### The exercise
Output the material below unchanged, apart from leaving out the pictures.

### Data provided
□ □ □ □ □ □ □

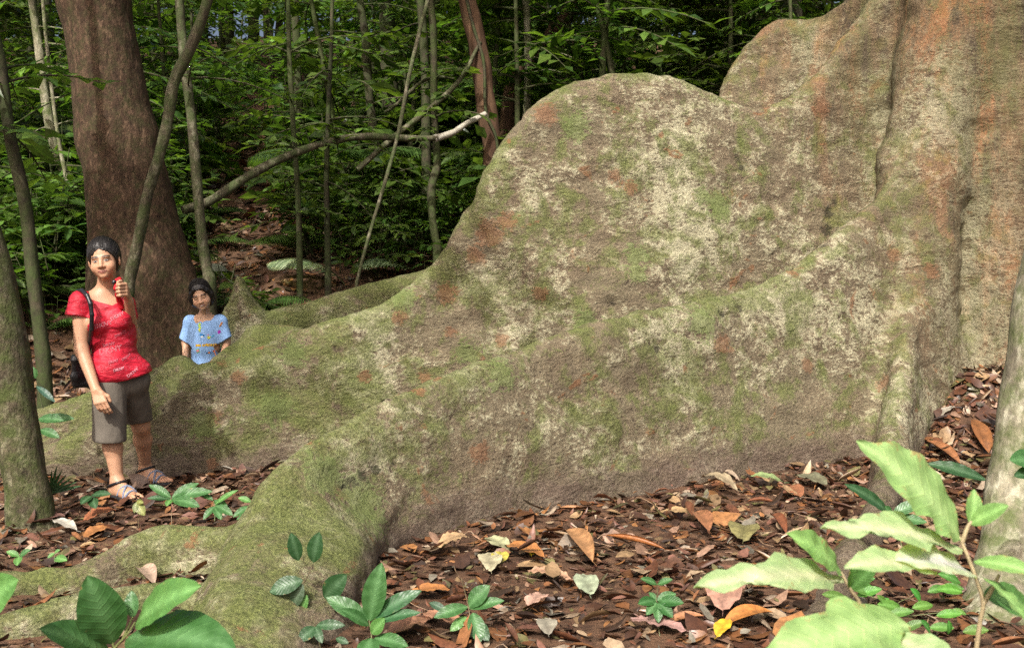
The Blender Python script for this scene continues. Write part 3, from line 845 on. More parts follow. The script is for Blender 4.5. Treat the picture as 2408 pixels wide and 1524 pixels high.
# between the red trunk and the hump
TT('mossy_sapling', 'straight mossy sapling right of the hanging liana', 'sapling', [(418, -80, 9.5), (432, 120, 9.45), (448, 260, 9.4), (462, 420, 9.35), (475, 560, 9.3), (488, 640, 9.25), (492, 680, 9.2)], [.040, .043, .043, .046, .047, .050, .062], M_LIANA, 8, 10, 30, .12, .25, base_up=True)
TT('hanging_liana', 'thick mossy liana bending in front of the red-brown trunk', 'liana', [(520, -140, 7.7), (486, 10, 7.7), (446, 115, 7.7), (412, 190, 7.7), (396, 275, 7.7), (372, 375, 7.7), (344, 470, 7.7), (322, 580, 7.7), (304, 680, 7.7), (296, 780, 7.72), (300, 900, 7.75)], [.038, .038, .041, .043, .041, .04, .041, .043, .046, .05, .06], M_LIANA, 0, 12, 60, .14, part='stem')
TT('fallen_branch', 'long mossy branch lying aslant across the dim hollow', 'branch', [(1030, 326, 11.0), (960, 326, 10.9), (880, 322, 10.7), (800, 328, 10.5), (720, 350, 10.3), (640, 385, 10.1), (560, 430, 9.9), (490, 475, 9.75), (430, 495, 9.6)], [.026, .034, .037, .038, .039, .042, .043, .044, .044], M_LIANA, 0, 10, 40, .12, part='limb')
TT('bleached_branch', 'bleached bare branch tip rising toward the rust-brown trunk', 'branch', [(1142, 268, 11.3), (1100, 290, 11.2), (1065, 312, 11.1), (1022, 328, 11.0)], [.028, .03, .034, .04], M_DEAD, 0, 8, 16, .1, part='limb')
TT('leaning_pole', 'thin leaning pole crossing above the fallen branch', 'branch', [(1130, 100, 11.5), (1080, 190, 11.4), (1000, 265, 11.3), (930, 320, 11.2), (840, 400, 11.0)], [.02, .028, .03, .03, .03], M_LIANA, 0, 6, 20, .1, part='limb')
TT('slanting_vine', 'slender grey-green vine slanting from top centre down to the roots', 'vine', [(1015, -60, 10.6), (990, 60, 10.5), (962, 180, 10.4), (935, 320, 10.3), (905, 430, 10.1), (872, 540, 9.9), (845, 640, 9.75), (838, 690, 9.7)], [.021, .021, .021, .020, .019, .017, .016, .016], M_LIANA, 0, 8, 40, .08, part='stem', base_up=True)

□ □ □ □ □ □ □

### Solution for this problem
The Blender Python script for this scene continues. Write part 3, from line 845 on. More parts follow. The script is for Blender 4.5. Treat the picture as 2408 pixels wide and 1524 pixels high.
# between the red trunk and the hump
TT('mossy_sapling', 'straight mossy sapling right of the hanging liana', 'sapling', [(418, -80, 9.5), (432, 120, 9.45), (448, 260, 9.4), (462, 420, 9.35), (475, 560, 9.3), (488, 640, 9.25), (492, 680, 9.2)], [.040, .043, .043, .046, .047, .050, .062], M_LIANA, 8, 10, 30, .12, .25, base_up=True)
TT('hanging_liana', 'thick mossy liana bending in front of the red-brown trunk', 'liana', [(520, -140, 7.7), (486, 10, 7.7), (446, 115, 7.7), (412, 190, 7.7), (396, 275, 7.7), (372, 375, 7.7), (344, 470, 7.7), (322, 580, 7.7), (304, 680, 7.7), (296, 780, 7.72), (300, 900, 7.75)], [.038, .038, .041, .043, .041, .04, .041, .043, .046, .05, .06], M_LIANA, 0, 12, 60, .14, part='stem')
TT('fallen_branch', 'long mossy branch lying aslant across the dim hollow', 'branch', [(1030, 326, 11.0), (960, 326, 10.9), (880, 322, 10.7), (800, 328, 10.5), (720, 350, 10.3), (640, 385, 10.1), (560, 430, 9.9), (490, 475, 9.75), (430, 495, 9.6)], [.026, .034, .037, .038, .039, .042, .043, .044, .044], M_LIANA, 0, 10, 40, .12, part='limb')
TT('bleached_branch', 'bleached bare branch tip rising toward the rust-brown trunk', 'branch', [(1142, 268, 11.3), (1100, 290, 11.2), (1065, 312, 11.1), (1022, 328, 11.0)], [.028, .03, .034, .04], M_DEAD, 0, 8, 16, .1, part='limb')
TT('leaning_pole', 'thin leaning pole crossing above the fallen branch', 'branch', [(1130, 100, 11.5), (1080, 190, 11.4), (1000, 265, 11.3), (930, 320, 11.2), (840, 400, 11.0)], [.02, .028, .03, .03, .03], M_LIANA, 0, 6, 20, .1, part='limb')
TT('slanting_vine', 'slender grey-green vine slanting from top centre down to the roots', 'vine', [(1015, -60, 10.6), (990, 60, 10.5), (962, 180, 10.4), (935, 320, 10.3), (905, 430, 10.1), (872, 540, 9.9), (845, 640, 9.75), (838, 690, 9.7)], [.021, .021, .021, .020, .019, .017, .016, .016], M_LIANA, 0, 8, 40, .08, part='stem', base_up=True)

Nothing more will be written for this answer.